Ménades
Ménades s’élance avec un premier album inflammable aux riffs déjantés. Après déjà deux tournées européennes, et un passage à Rock en Seine, le groupe a fait une tournée aux États-Unis sur la côte Ouest en passant par les festivals Freak Out à Seattle et le Psyche Fest à San Francisco. Ce goût pour la bougeotte et le live se perçoit en filigrane à l’écoute de ce premier opus traversé par une énergie émeutière et ponctué de secousses.
« Angels Drive Fast », premier single de l’album, illustré par un fantastique clip de Lise Lunel, nous entraine dans une course effrénée et brinquebalante à bord d’une bagnole tout droit tirée d’un film de gangsters des années 80. La vieille Merco en bolide improvisé, s’enfonce dans la nuit à toute allure jusqu’à percuter d’étranges spectres, des créatures lumineuses, qui hantent une forêt pourpre. Des guitares électriques lancinantes, de plus en plus frénétiques, et une basse lugubre évoquent la rengaine d’un moteur à explosion. La voix grave et moelleuse, se métamorphose sur les refrains en éclats de hargne, réveillant les anges en elle, et indiquant à travers les bois une errance dissidente. Ces anges informes sont un clin d’oeil aux Ménades, figures mythologiques qui ont inspiré le nom du groupe. Troupe inséparable du cortège de Dionysos, on dit que ces personnages féminins se sont consacrés à des rituels orgiaques et aux transes les plus extatiques jusqu’à dévorer la chair du poète Orphée.
C’est précisément cette fureur qui confine au délire qu’on retrouve dans la musique du groupe post-punk, et qu’ils transforment en véritable déflagration sur scène. Leurs corps et leurs instruments possédés, associés à une euphorie turbulente et railleuse, les rapproche à coup sûr de l’esprit des Viagra Boys, IDLES et Amyl & the Sniffers. Ménades est un groupe qui ressuscite la fièvre rebelle du punk rock des années 90 avec des hybridations de shoegaze, de psyché voire d’éléments funky qui créent des rythmes syncopés, des voix réverbérées, des guitares dissonantes et des lignes de basse bondissantes. Ils sont cinq sales gosses : volontiers accoutrée d’une nuisette ou d’une combinaison en vinyle, Eva Bottega est la chanteuse et parolière. Dauphin Gallo à la guitare rythmique, avec sa grande tignasse blonde et toujours parée de santiags, rivalise d’agitation avec Max Rezai (guitariste soliste), gavroche diabolique, pattes sur les joues et béret de travers. François Couac manie la batterie avec une fougue indéniable et Ambre Tholance, la basse filant sous ses doigts, n’est pas en reste pour se lancer dans la mêlée avec ses complices. Le quintette maléfique a une ambition : défendre un live explosif tout en proposant un son produit.

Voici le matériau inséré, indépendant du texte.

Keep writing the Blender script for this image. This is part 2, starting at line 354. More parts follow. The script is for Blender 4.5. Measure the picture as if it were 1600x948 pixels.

Si l’aspect bagarreur des titres n’est pas sans faire écho aux troubles et à la détresse de notre époque, Ménades esquive l’étiquette éculée et simpliste de « groupe militant ». À contre-courant des discours engagés moralisateurs, Sur les cendres nous invite à danser sur les ruines du vieux monde et à jouir sans entrave en ces temps apocalyptiques. Dans La Lune et Hammer, l’amplitude vocale de la chanteuse ne l’empêche pas d’avoir une scansion martelée comme autant de coups de poing. Petite pépite cachée dans les replis de l’album, l’étonnante douceur astrale de Reckless confirme le talent de composition du groupe. Avec une mélodie épurée, des choeurs vaporeux, la ballade pousse à la méditation et se teinte de cette mélancolie qui colore les nuits d’été passées à chanter autour d’un feu : « I don’t care what they think of me / Is that supposed to make me feel / like I’m free ? ». Tout au long de l’album, les textes des chansons oscillent entre la tourmente et la vitalité la plus ardente, une incandescence qu’on retrouve également dans la composition fougueuse du pogoteur Good Partner. Quant au titre Une Balle de Plus, il s’inscrit dans l’héritage du mouvement riot grrrl et mettra d’accord tous ceux qui aiment le rock sans virilisme : « Tu siffles et court je n’me retourne pas / J’avance encore les poings serrés / Tu craches des mots tu crois chasser ta proie / J’ai dans les poches des griffes acérées ».
En proposant une musique sous tension constante, Ménades s’annonce comme un groupe qui va prendre de la vitesse sur la scène rock française.